» What the exercise asks:
Scan the lines below for the word "scene". Copy each line you find it in.
start
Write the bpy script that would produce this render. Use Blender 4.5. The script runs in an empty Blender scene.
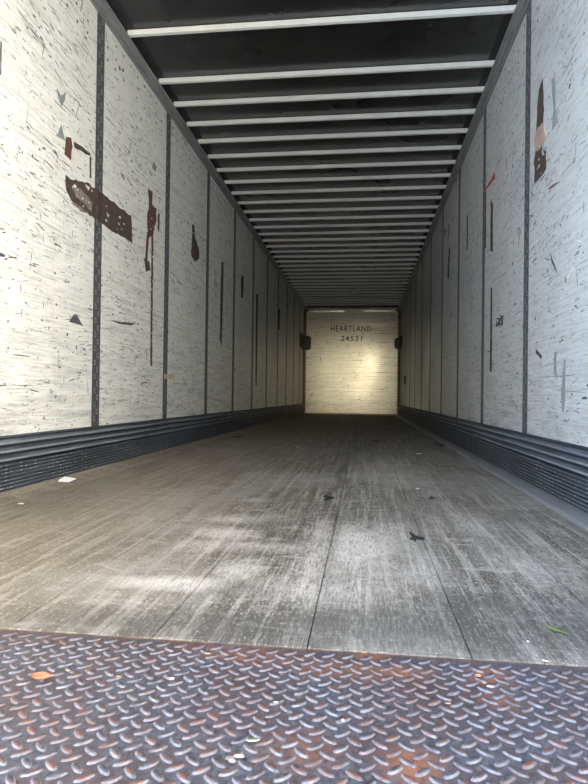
import bpy, math, random
from mathutils import Vector, Matrix, noise as mnoise

sc = bpy.context.scene
C = bpy.context.scene.collection
random.seed(7)

# ------------------------------------------------------------------ camera
F = 580.0
W_PX, H_PX = 588, 784
VP = (364.0, 397.0)          # where the trailer's long lines meet
ROLL = 0.013
CAM = Vector((0, 0, 0.47))
dx, dy = VP[0] - W_PX / 2, -(VP[1] - H_PX / 2)
cr, sr = math.cos(ROLL), math.sin(ROLL)
ux, uy = dx * cr - dy * sr, dx * sr + dy * cr
yaw = math.atan(ux / F)
pitch = math.atan(-uy / math.hypot(F, ux))
RC = (Matrix.Rotation(yaw, 3, 'Z') @ Matrix.Rotation(math.pi / 2 + pitch, 3, 'X') @ Matrix.Rotation(ROLL, 3, 'Z'))
cd = bpy.data.cameras.new('camera')
cam = bpy.data.objects.new('camera', cd)
C.objects.link(cam)
cam.matrix_world = Matrix.Translation(CAM) @ RC.to_4x4()
cd.sensor_fit = 'VERTICAL'
cd.sensor_height = 36.0
cd.lens = 36.0 * F / H_PX
cd.clip_start = 0.05
cd.clip_end = 200
sc.camera = cam

# ------------------------------------------------------------------ world
wd = bpy.data.worlds.new('daylight')
sc.world = wd
wd.use_nodes = True
wn = wd.node_tree.nodes
wl = wd.node_tree.links
wn.clear()
w_out = wn.new('ShaderNodeOutputWorld')
w_bg = wn.new('ShaderNodeBackground')
w_tc = wn.new('ShaderNodeTexCoord')
w_sx = wn.new('ShaderNodeSeparateXYZ')
wl.new(w_tc.outputs['Generated'], w_sx.inputs[0])
# across: blue open sky on the left, warm sunlit yard on the right
w_r = wn.new('ShaderNodeValToRGB')
w_r.color_ramp.elements[0].position = 0.15
w_r.color_ramp.elements[0].color = (0.56, 0.80, 1.20, 1)
w_r.color_ramp.elements[1].position = 0.75
w_r.color_ramp.elements[1].color = (1.50, 1.38, 1.13, 1)
w_mx = wn.new('ShaderNodeMapRange')
w_mx.inputs['From Min'].default_value = -1
w_mx.inputs['From Max'].default_value = 1
wl.new(w_sx.outputs[0], w_mx.inputs['Value'])
wl.new(w_mx.outputs[0], w_r.inputs[0])
# ground below the horizon is duller
w_mz = wn.new('ShaderNodeMapRange')
w_mz.inputs['From Min'].default_value = -0.25
w_mz.inputs['From Max'].default_value = 0.02
w_mz.inputs['To Min'].default_value = 0.62
w_mz.inputs['To Max'].default_value = 1.0
wl.new(w_sx.outputs[2], w_mz.inputs['Value'])
# narrow warm glow added low behind the open end to light the end wall
w_dot = wn.new('ShaderNodeVectorMath')
w_dot.operation = 'DOT_PRODUCT'
w_dot.inputs[1].default_value = Vector((0.020, -1, 0.062)).normalized()
wl.new(w_tc.outputs['Generated'], w_dot.inputs[0])
w_cl = wn.new('ShaderNodeMath'); w_cl.operation = 'MAXIMUM'; w_cl.inputs[1].default_value = 0.0
wl.new(w_dot.outputs['Value'], w_cl.inputs[0])
w_pw = wn.new('ShaderNodeMath'); w_pw.operation = 'POWER'; w_pw.inputs[1].default_value = 600.0
wl.new(w_cl.outputs[0], w_pw.inputs[0])
LOBE = 11.0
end
» Solution to the problem:
Write the bpy script that would produce this render. Use Blender 4.5. The script runs in an empty Blender scene.
sc = bpy.context.scene
C = bpy.context.scene.collection